-- Start of Given information --

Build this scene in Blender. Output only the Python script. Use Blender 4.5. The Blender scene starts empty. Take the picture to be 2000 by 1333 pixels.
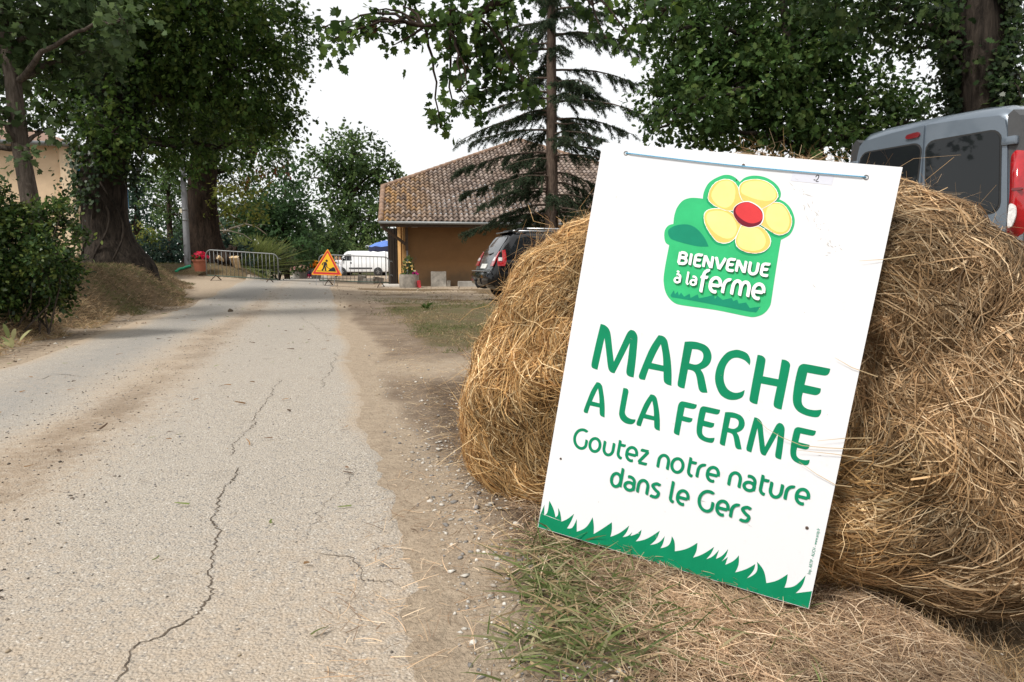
import bpy, bmesh, math, random
import numpy as np
from mathutils import Vector, Matrix
from mathutils.geometry import tessellate_polygon
random.seed(7); rng = np.random.default_rng(7)
R = math.radians
scene = bpy.context.scene
COL = scene.collection

# ---------------------------------------------------------------- camera, sky, sun, exposure
CAM_H, FOC, PITCH = 0.95, 1350.0, R(6.5)          # focal length in pixels of the 2000 px wide photograph
cam_data = bpy.data.cameras.new('camera'); cam = bpy.data.objects.new('camera', cam_data); COL.objects.link(cam)
cam_data.sensor_width = 36; cam_data.lens = FOC / 2000 * 36
cam_data.clip_start = 0.05; cam_data.clip_end = 3000
cam.location = (0, 0, CAM_H); cam.rotation_euler = (R(90) - PITCH, 0, 0)
scene.camera = cam

SUN_EL, SUN_DIR = R(50), Vector((-0.62, -0.62, 0))
world = bpy.data.worlds.new('World'); scene.world = world; world.use_nodes = True
wn, wl = world.node_tree.nodes, world.node_tree.links
wn.clear()
sky = wn.new('ShaderNodeTexSky'); sky.sky_type = 'NISHITA'; sky.sun_disc = False
sky.sun_elevation = SUN_EL; sky.sun_rotation = math.atan2(SUN_DIR.x, SUN_DIR.y)
clouds = wn.new('ShaderNodeMixRGB'); clouds.inputs[0].default_value = 0.86     # a bright, closed cloud layer over the blue
clouds.inputs[2].default_value = (9.8, 9.8, 9.7, 1)
bg = wn.new('ShaderNodeBackground'); bg.inputs[1].default_value = 0.10
wo = wn.new('ShaderNodeOutputWorld')
wl.new(sky.outputs[0], clouds.inputs[1]); wl.new(clouds.outputs[0], bg.inputs[0]); wl.new(bg.outputs[0], wo.inputs[0])

sun_data = bpy.data.lights.new('sun', 'SUN'); sun_data.energy = 3.4; sun_data.angle = R(14); sun_data.color = (1, 0.965, 0.91)
sun = bpy.data.objects.new('sun', sun_data); COL.objects.link(sun)
sd = Vector((SUN_DIR.x, SUN_DIR.y, SUN_DIR.length * math.tan(SUN_EL))).normalized()
sun.rotation_euler = sd.to_track_quat('Z', 'Y').to_euler()
sun.location = (-8, -8, 14)

vs = scene.view_settings
vs.view_transform = 'Standard'; vs.look = 'None'; vs.gamma = 1.0; vs.use_curve_mapping = False; vs.exposure = 0.25
scene.render.film_transparent = False
scene.cycles.max_bounces = 6; scene.cycles.diffuse_bounces = 3; scene.cycles.glossy_bounces = 3; scene.cycles.transmission_bounces = 4

# ---------------------------------------------------------------- layout helpers
_Rm = np.array([[1, 0, 0], [0, math.sin(PITCH), math.cos(PITCH)], [0, math.cos(PITCH), -math.sin(PITCH)]])
def at(px, py, Y):
    """world point seen at photo pixel (px, py) at distance Y in front of the camera"""
    d = _Rm[0] * (px - 1000) / FOC + _Rm[1] * (666.5 - py) / FOC + _Rm[2]
    p = d * (Y / d[1]); p[2] += CAM_H
    return p

def _h(ix, iy, iz):
    n = (ix * 374761393 + iy * 668265263 + iz * 2147483647 + 1013904223).astype(np.int64)
    n = (n ^ (n >> 13)) * 1274126177 & 0x7fffffff
    return ((n ^ (n >> 16)) & 0xffff) / 65535.0
def vnoise(p):
    """value noise 0..1 at points p (N,3)"""
    p = np.asarray(p, float); i = np.floor(p).astype(np.int64); f = p - i; f = f * f * (3 - 2 * f)
    r = 0
    for dx in (0, 1):
        for dy in (0, 1):
            for dz in (0, 1):
                w = (f[:, 0] if dx else 1 - f[:, 0]) * (f[:, 1] if dy else 1 - f[:, 1]) * (f[:, 2] if dz else 1 - f[:, 2])
                r = r + w * _h(i[:, 0] + dx, i[:, 1] + dy, i[:, 2] + dz)
    return r
def fbm(p, octv=4):
    r, a, t = 0, .5, 0
    p = np.asarray(p, float)
    for k in range(octv):
        r = r + a * vnoise(p + 17.3 * k); t += a; a *= .5; p = p * 2.03
    return r / t
def n2(x, y, s, o=4, z=0.5): return fbm(np.stack([x * s, y * s, np.full_like(x, z)], 1), o)
def sm(t): t = np.clip(t, 0, 1); return t * t * (3 - 2 * t)

# road frame: w = metres to the left of the right-hand asphalt edge, s = metres along the road
RD, RN, R0 = np.array([-.2607, .9654]), np.array([-.9654, -.2607]), np.array([-.28, 1.9])
def road_ws(x, y):
    return (x - R0[0]) * RN[0] + (y - R0[1]) * RN[1], (x - R0[0]) * RD[0] + (y - R0[1]) * RD[1]
def bank_d(x, y):
    w, s = road_ws(x, y)
    return w - (3.55 + .08 * np.maximum(0, s - 12)) + .62 * np.exp(-((s - 15.2) / 2.0) ** 2)
def hz(x, y):
    """ground height"""
    x = np.asarray(x, float); y = np.asarray(y, float)
    w, s = road_ws(x, y)
    z = (n2(x.ravel(), y.ravel(), 1.6, 4) - .5).reshape(x.shape) * .02
    b = bank_d(x, y)
    z = z + .85 * sm(b / 1.25) * (1 - sm((y - 21) / 3.5)) + .25 * sm((b - 1.2) / 5) * (1 - sm((y - 21) / 3.5))
    z = z + .315 * np.exp(-((y - 26) / 6.5) ** 2) * sm((w + 2.8) / 8.5)
    z = z - .3 * sm((y - 31) / 26)
    z = z + .62 * sm((y - 26.4) / 1.8) * sm((w - 2.5 - .05 * np.maximum(0, y - 30)) / 1.6) * (1 - sm((y - 60) / 30))
    z = z + .125 * np.exp(-((x - .12) / .5) ** 2 - ((y - 2.6) / .62) ** 2)
    z = z + .035 * sm((-w - .55) / .4) * (1 - sm((y - 5.2) / 1)) - .085 * sm((x - .35) / .5) * (1 - sm((y - 2.6) / .8)) - .12 * sm((x - 1.05) / .4) * (1 - sm((y - 2.4) / .6))
    z = z + .32 * sm((x - 1.9) / 1.8) * sm((y - 2.6) / 1.8) * (1 - sm((y - 14) / 6))
    return z
def hz1(x, y): return float(hz(np.array([x]), np.array([y]))[0])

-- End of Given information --

Problem statement ->
Report the number of lines holding the string "pixels", without any other words.

Right answer ->
2